Ha pasado en las últimas décadas en países nórdicos, de Visegrado, en el Benelux, en Austria, Italia e incluso en alguna ocasión en Francia. El presidente Mitterrand cambió en 1986 la ley electoral para evitar que gaullistas y liberales ganaran las legislativas. No lo consiguió, pero Le Pen metió 35 diputados en la Asamblea Nacional. En todas partes cuecen habas. Cuando aquí se señalaba con el dedo a los Moreno Bonilla, Díaz Ayuso y compañía por llegar al poder con los votos de la extrema derecha, ya lo habían hecho antes primeros ministros de Holanda, Finlandia, Noruega, Austria, Italia… Incluso en Hungría y Polonia encabezaban gobiernos.

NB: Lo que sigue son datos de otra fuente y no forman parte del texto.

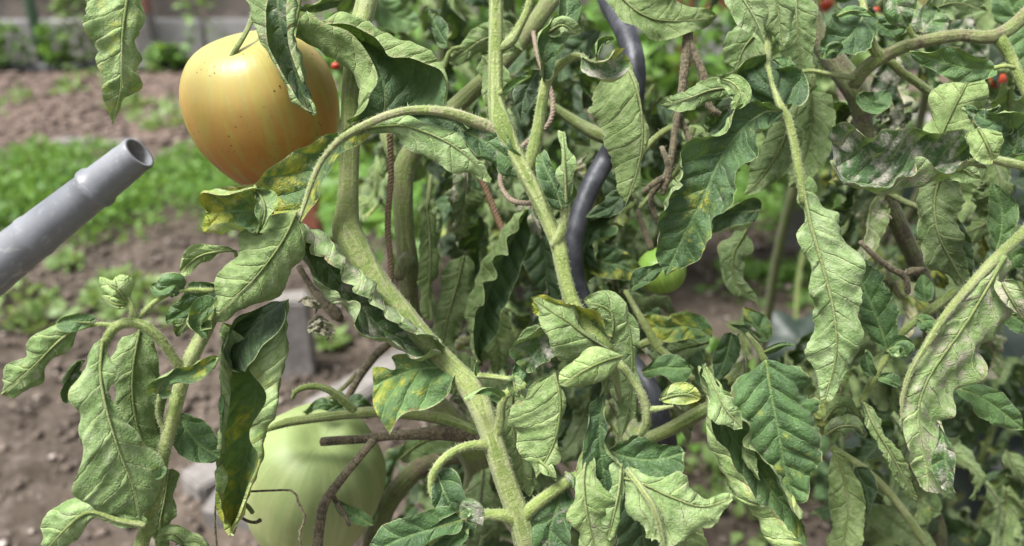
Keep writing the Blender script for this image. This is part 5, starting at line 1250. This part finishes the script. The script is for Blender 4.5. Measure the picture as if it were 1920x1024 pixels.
leaf(P2, [(1688, -30, 0), (1680, 0, -.3), (1690, 30, -.3), (1702, 50, 0)], ([24, 26, 24, 6], [26, 34, 28, 6]), .455, 'T', 0, (10, 10), (.1, .5, .82), label='silvery leaf with a dry tip hanging from the top right edge', serr=.03)
leaf(P2, [(1725, 60, .5), (1745, 40, .4), (1765, 20, .5)], ([24, 32, 20], [24, 32, 20]), .48, 'T', 0, (10, 10), (.1, .6, .80))
leaf(P2, [(1640, 40, 0), (1668, 55, 0), (1700, 52, 0)], ([12, 18, 5], [12, 14, 5]), .475, 'T', 0, (10, 10), (.1, 0, .7))
leaf(P2, [(1580, 90, -.8), (1560, 92, -1), (1540, 110, -1)], 13, .48, 'T', 0, (10, 10), (0, .4, .62), serr=0)
leaf(P2, [(1610, 175, -.6), (1640, 190, -.8), (1668, 172, -.6)], ([12, 24, 10], [8, 18, 6]), .49, 'T', 0, (10, 10), (0, 0, .55), serr=.04)
leaf(P2, [(1500, 140, -1), (1475, 128, -1.2), (1450, 110, -1)], 12, .48, 'T', 0, (20, 20), (0, 0, .8), serr=.2, lobes=4)
leaf(P2, [(1730, 25, 1), (1790, 5, 1), (1850, 20, 1)], 36, .52, 'U', 0, (10, 10), (0, 0, .36))
leaf(P2, [(1910, 40, 1), (1890, 0, 1), (1880, -30, 1)], 36, .52, 'T', 0, (10, 10), (0, 0, .8))
leaf(P2, [(1930, 40, .6), (1925, 80, .5), (1940, 140, .5)], 40, .50, 'T', 0, (10, 10), (0, 0, .9))
# small fresh leaves
tube_px('leaf_stalk', [(1790, 545, 10, .6), (1760, 570, 10, .6), (1720, 600, 9, .4), (1690, 625, 9, .2), (1668, 660, 8, 0), (1640, 705, 8, 0), (1615, 755, 8, 0)], .47, P2, (0, .1, .50), hair=70, seg=12)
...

El PPE ha pactado con los grupos de extrema derecha del europarlamento la agenda de audiciones a los candidatos a comisarios en el gabinete Von der Leyen. No está clara la confirmación de la vicepresidenta Ribera, que será la penúltima en pasar el examen, el 12 de noviembre, sin margen para intercambiar compromisos. Los diputados españoles de PP y Vox ya votaron contra Teresa Ribera en la Comisión de Asuntos Legales. Además de batallas ideológicas y estrategias de desgaste, en Bruselas se cuece otro debate de calado. Se ha empezado a discutir cómo será el presupuesto de la UE para 2028-2034: 1,2 billones de euros, a razón de 170.000 millones anuales.
Hay una corriente que quiere acabar con los marcos regionales y condicionar los fondos de desarrollo o agrarios a reformas políticas con objetivos estatales. Esta teoría incluye centralizar los pagos a los países y nacionalizar en parte las ayudas de la PAC. Hay tela que cortar. Los defensores de un plan único para cada miembro piensan que mejorará el sistema con menos burocracia y facilitará el crecimiento. El presidente de la Junta ha estado esta semana en el escenario de estas intrigas palaciegas. En Bruselas, en el Comité de Regiones ha hablado de las necesidades de Andalucía en vivienda pública e infraestructuras hídricas o eléctricas. Y ha defendido la eficacia de los gobiernos autonómicos. Un gesto contra la tendencia a la centralización de esta Europa más nacionalista que dibuja el nuevo Parlamento, que se balancea a la derecha, sin cordones sanitarios.